Saturday, June 15, 2024

UNFINISHED BUSINESS?

 


The original St. Mary's building

This week we "downtown monks" spent four days on retreat with our Benedictine brothers at Saint Mary's Abbey in the beautiful, quiet hills of Morris County, about 24 miles west of Newark. For me, the best part was the opportunity to just sit and reflect and write in my prayer journal.

I reflected a lot on my experience of being unfinished, and of my temptation to fill in the emptiness when it seems that God is not enough for me. I wrote that I dislike being unfinished but want to be complete -- in other words, I want to be God.

Here are two passages to reflect on:

The first is something I wrote many years ago, but which I tend to forget.

We humans are perpetually unfinished. We have all experienced the sense that there is always something more to learn, to accomplish, to become.
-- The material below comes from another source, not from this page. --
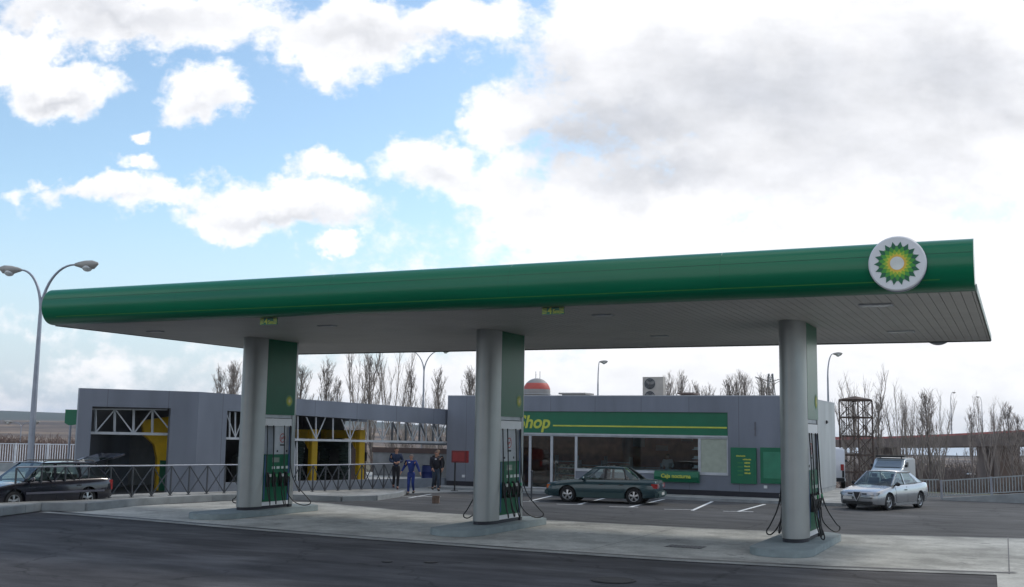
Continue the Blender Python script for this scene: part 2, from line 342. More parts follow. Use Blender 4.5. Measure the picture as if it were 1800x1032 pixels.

It is this “incurable unfinished in this,“ as one philosopher, calls it, that sets us apart from other living things, because in trying to “finish“ ourselves, we become creators. Our incurable unfinishedness keeps us childlike, capable of learning, and growing. We may be trying to head toward perfection, but none of us will ever arrive there.

The second is a poem from "Surprised by Light," a book of beautiful photographs and poems


by Ulrich Schaffer:

He creates the yearning in you.

That at times seems too much to bear.

He allows you to think paradise

Even though you cannot enter it yet.

He lets you become restless

So that you will start again 

Through the thousand thoughts of the world.

He shows you the incompleteness of everything.Because only one image and one presence will still your yearning.

He gives out waiting and yearning

Like a gift and a heaviness,

Because he alone

Can satisfy our hunger.

Just about every line in this poem poses a  useful challenge to me.

I hope you will find something in this post to challenge you!